======== Data rows
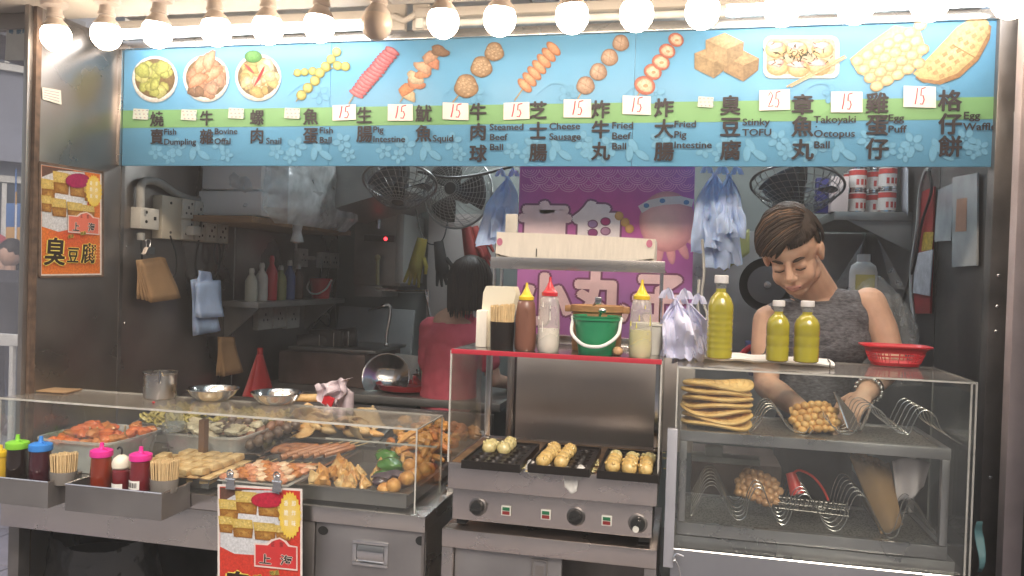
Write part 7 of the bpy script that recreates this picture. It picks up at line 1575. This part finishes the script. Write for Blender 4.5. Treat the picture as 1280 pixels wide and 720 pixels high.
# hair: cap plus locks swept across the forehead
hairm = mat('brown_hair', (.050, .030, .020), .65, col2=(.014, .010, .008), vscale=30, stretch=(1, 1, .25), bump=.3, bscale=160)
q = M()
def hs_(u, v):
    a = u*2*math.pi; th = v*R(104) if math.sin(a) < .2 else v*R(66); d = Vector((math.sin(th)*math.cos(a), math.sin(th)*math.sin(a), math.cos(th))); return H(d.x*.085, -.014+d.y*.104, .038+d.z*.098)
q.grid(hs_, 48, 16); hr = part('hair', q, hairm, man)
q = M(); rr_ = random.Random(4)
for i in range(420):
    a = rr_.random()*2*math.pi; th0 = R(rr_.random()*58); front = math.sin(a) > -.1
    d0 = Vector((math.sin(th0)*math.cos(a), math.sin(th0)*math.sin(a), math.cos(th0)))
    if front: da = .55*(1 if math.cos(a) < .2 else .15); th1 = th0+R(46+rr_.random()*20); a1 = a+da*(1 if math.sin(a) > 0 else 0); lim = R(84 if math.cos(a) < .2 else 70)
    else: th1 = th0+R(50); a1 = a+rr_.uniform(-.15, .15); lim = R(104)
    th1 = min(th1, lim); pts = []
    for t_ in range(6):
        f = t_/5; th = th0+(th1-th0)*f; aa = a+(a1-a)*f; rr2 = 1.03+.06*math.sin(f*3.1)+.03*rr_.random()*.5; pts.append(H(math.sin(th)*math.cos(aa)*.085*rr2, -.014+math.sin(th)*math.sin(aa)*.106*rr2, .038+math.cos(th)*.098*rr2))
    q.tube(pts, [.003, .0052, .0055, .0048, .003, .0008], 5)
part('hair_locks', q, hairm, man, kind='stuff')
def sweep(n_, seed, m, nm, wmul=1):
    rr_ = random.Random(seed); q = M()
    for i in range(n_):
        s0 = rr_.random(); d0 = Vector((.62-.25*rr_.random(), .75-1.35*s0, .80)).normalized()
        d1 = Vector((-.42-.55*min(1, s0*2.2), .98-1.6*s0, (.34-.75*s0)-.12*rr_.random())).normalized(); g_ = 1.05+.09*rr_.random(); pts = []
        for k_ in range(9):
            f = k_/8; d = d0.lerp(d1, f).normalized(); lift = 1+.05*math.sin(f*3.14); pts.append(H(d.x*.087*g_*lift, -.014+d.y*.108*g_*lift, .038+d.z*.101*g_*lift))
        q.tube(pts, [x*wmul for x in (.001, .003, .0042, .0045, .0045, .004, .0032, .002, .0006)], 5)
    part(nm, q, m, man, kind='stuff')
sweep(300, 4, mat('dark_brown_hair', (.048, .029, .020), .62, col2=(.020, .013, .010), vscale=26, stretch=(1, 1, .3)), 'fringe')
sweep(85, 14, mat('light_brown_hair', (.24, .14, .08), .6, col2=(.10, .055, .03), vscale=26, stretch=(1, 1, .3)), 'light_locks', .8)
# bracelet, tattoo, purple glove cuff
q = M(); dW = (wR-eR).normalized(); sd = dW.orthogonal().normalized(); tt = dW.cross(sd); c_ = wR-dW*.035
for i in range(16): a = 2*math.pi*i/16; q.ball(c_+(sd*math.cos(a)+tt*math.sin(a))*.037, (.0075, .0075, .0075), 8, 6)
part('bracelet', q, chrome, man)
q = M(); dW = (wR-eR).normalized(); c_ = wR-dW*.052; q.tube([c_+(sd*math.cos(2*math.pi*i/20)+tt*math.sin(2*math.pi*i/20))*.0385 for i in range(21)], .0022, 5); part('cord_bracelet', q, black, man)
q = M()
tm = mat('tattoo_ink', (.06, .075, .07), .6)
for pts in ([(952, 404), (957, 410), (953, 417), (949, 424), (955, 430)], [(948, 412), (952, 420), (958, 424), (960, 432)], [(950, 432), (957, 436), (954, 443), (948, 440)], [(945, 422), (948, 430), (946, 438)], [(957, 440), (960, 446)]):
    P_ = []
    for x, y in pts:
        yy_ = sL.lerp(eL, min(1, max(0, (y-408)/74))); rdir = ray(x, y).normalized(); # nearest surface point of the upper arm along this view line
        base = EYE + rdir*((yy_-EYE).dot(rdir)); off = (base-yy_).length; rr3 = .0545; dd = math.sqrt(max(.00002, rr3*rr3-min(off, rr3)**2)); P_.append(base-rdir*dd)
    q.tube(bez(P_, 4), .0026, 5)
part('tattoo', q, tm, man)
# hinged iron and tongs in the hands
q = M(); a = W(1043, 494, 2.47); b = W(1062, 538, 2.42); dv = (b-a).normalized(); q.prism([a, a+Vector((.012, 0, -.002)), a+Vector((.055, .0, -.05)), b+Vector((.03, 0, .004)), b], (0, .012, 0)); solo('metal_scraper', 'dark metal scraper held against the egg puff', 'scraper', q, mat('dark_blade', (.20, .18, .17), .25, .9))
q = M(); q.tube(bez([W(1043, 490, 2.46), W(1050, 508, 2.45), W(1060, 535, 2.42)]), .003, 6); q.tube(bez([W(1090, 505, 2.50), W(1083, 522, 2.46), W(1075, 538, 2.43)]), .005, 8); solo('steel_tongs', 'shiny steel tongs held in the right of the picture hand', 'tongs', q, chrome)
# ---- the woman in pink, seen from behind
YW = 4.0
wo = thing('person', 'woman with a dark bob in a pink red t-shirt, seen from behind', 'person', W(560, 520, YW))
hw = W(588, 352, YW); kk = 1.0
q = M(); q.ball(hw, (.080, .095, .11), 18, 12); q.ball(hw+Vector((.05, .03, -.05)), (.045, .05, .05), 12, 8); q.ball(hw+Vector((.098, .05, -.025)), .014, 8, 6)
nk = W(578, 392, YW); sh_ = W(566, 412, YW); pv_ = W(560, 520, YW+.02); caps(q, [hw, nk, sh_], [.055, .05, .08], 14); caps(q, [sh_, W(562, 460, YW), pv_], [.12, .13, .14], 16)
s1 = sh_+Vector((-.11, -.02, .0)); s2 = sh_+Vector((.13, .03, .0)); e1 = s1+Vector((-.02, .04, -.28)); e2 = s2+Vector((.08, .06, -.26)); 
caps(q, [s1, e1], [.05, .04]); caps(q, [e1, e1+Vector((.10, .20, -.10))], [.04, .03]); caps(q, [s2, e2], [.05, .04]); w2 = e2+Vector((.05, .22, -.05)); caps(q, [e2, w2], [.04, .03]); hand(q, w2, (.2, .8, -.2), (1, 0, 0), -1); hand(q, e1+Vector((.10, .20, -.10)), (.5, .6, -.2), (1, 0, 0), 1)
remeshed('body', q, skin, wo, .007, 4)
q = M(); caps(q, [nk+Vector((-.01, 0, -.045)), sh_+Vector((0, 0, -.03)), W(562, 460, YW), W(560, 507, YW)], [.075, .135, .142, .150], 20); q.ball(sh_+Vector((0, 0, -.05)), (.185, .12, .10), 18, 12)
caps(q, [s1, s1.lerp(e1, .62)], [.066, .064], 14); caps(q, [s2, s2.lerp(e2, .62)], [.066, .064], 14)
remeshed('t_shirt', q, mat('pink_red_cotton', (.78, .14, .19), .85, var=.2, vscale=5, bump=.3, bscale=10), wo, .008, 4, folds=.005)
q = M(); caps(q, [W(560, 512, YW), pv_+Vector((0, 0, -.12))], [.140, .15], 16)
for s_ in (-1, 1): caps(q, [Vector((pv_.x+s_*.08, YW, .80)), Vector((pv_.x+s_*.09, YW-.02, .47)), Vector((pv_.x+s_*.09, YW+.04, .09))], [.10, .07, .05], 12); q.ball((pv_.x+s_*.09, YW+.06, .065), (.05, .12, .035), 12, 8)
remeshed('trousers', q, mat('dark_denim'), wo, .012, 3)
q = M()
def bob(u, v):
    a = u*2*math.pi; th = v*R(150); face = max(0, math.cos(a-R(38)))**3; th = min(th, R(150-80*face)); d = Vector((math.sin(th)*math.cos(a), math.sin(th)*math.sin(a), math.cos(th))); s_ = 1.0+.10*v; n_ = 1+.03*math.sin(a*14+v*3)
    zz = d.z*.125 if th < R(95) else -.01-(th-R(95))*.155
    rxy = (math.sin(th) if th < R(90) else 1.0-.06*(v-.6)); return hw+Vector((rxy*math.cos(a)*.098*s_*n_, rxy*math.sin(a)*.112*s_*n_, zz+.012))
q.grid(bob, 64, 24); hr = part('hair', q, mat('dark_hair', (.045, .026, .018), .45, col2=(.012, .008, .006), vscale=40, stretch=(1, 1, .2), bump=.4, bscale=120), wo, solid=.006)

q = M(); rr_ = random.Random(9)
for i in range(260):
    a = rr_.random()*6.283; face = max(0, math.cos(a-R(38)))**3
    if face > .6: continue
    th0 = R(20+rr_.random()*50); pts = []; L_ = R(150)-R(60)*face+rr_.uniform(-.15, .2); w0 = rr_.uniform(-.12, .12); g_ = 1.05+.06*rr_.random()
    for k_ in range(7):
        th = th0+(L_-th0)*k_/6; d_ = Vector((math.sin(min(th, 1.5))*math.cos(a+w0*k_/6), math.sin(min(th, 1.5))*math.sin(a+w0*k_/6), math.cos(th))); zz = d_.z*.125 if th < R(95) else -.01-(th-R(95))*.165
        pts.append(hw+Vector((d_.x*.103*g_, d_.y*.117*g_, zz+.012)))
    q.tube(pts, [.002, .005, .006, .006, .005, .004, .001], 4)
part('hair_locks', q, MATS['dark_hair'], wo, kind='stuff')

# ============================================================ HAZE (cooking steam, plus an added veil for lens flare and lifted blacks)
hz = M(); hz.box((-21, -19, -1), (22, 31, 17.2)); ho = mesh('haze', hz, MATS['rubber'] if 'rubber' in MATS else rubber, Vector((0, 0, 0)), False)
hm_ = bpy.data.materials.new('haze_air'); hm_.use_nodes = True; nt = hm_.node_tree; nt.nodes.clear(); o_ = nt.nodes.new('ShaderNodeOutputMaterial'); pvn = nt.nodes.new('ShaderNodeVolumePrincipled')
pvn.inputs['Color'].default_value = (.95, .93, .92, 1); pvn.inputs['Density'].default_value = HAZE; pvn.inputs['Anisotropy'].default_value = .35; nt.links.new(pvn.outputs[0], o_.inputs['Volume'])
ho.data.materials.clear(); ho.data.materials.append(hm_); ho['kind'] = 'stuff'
================
======== Data rows
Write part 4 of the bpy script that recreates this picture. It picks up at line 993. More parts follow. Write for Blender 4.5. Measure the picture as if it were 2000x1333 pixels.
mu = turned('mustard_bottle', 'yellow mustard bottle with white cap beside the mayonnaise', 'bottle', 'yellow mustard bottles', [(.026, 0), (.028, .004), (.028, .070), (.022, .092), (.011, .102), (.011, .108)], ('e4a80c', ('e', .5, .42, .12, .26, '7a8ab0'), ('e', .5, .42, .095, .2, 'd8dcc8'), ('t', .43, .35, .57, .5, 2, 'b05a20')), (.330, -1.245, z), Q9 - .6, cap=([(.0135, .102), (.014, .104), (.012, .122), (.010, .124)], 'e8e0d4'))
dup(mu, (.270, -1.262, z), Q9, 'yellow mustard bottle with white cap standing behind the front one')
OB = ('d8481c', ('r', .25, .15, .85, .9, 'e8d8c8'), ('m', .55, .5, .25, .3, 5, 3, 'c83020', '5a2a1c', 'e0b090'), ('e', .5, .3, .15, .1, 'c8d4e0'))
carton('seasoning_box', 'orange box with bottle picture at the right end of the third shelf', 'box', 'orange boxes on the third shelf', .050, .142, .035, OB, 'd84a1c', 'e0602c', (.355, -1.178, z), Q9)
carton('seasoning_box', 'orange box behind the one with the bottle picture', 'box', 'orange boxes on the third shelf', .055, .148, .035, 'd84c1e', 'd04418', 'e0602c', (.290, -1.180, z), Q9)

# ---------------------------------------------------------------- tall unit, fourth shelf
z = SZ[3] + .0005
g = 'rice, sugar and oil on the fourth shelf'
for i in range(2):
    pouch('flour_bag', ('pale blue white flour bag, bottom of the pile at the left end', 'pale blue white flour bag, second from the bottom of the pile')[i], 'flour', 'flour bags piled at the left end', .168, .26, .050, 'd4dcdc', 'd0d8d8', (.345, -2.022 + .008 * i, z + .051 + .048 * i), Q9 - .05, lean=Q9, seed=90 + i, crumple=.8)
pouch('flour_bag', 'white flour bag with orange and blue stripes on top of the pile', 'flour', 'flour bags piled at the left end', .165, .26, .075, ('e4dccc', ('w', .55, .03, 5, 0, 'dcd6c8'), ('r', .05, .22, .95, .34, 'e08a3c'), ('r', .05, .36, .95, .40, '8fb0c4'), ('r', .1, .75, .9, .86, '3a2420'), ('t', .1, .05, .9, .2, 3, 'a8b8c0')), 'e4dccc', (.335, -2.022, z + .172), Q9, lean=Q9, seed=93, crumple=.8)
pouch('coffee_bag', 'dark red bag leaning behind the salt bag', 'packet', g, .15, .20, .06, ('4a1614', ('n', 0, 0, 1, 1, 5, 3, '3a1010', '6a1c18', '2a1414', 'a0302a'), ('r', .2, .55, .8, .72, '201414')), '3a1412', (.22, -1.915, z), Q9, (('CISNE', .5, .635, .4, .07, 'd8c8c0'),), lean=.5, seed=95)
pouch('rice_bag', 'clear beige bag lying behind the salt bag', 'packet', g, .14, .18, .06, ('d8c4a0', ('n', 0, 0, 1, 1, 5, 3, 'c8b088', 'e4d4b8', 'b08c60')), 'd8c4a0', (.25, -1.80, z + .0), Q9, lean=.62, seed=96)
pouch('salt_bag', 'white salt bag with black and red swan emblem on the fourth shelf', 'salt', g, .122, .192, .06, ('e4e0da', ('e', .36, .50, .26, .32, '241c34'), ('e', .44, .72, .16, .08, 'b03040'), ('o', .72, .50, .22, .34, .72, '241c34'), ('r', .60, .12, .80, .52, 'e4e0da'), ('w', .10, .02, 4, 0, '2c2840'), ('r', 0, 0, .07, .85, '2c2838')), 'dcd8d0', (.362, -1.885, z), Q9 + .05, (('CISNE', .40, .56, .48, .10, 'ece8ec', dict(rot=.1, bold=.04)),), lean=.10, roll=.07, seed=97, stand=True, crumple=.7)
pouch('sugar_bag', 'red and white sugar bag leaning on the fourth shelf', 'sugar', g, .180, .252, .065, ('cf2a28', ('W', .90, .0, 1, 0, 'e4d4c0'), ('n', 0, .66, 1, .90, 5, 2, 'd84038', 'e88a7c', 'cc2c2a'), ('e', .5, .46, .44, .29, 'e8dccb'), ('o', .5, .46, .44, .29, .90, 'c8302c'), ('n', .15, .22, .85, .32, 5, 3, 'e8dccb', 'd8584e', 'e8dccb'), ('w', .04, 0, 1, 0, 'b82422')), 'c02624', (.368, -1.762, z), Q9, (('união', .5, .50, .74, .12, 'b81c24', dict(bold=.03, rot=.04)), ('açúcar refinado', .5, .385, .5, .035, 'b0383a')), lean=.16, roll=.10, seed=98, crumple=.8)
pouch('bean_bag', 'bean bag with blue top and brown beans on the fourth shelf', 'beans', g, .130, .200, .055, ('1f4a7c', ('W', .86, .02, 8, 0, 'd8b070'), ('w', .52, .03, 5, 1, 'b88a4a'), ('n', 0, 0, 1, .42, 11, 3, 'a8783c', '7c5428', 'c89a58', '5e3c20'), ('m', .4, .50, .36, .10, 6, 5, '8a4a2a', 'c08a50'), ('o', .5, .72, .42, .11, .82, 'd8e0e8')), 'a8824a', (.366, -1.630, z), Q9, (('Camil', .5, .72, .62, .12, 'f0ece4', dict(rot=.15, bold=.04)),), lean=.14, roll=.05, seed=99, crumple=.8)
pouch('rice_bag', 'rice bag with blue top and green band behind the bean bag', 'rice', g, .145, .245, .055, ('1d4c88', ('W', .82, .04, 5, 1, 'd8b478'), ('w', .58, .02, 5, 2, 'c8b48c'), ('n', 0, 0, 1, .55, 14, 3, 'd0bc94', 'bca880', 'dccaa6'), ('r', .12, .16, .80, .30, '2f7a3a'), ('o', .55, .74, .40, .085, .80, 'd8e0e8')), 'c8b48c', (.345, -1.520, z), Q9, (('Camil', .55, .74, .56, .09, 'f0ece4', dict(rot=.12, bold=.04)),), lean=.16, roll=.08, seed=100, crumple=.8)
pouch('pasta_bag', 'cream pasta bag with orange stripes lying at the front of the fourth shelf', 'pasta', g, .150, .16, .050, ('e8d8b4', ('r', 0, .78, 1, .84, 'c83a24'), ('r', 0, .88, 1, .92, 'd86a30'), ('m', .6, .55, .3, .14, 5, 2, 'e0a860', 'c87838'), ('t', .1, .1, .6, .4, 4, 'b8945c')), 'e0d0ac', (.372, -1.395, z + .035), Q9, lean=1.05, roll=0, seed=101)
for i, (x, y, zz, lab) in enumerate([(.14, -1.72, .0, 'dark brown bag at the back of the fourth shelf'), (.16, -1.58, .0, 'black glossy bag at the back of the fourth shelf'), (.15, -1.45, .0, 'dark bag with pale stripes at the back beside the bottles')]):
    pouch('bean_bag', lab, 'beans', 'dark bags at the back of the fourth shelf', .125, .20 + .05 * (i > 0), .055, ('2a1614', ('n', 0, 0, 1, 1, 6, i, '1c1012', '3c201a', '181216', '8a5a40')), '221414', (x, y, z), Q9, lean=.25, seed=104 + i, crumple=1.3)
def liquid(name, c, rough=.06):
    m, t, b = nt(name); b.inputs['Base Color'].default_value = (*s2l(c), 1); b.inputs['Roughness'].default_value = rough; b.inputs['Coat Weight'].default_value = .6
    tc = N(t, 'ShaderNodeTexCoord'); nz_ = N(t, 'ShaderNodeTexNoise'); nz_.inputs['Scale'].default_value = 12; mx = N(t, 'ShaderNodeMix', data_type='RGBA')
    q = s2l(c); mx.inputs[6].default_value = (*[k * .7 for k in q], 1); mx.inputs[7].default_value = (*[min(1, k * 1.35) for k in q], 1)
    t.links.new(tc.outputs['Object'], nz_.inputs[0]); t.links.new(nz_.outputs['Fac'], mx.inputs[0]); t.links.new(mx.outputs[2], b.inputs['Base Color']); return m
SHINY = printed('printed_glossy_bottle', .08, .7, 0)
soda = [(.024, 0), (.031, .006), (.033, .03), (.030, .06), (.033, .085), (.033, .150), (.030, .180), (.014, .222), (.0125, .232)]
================
◆ **Written task**
Gather up, from the records above, each line where the word "picks" appears.

◆ **Reply to the task**
Write part 7 of the bpy script that recreates this picture. It picks up at line 1575. This part finishes the script. Write for Blender 4.5. Treat the picture as 1280 pixels wide and 720 pixels high.
Write part 4 of the bpy script that recreates this picture. It picks up at line 993. More parts follow. Write for Blender 4.5. Measure the picture as if it were 2000x1333 pixels.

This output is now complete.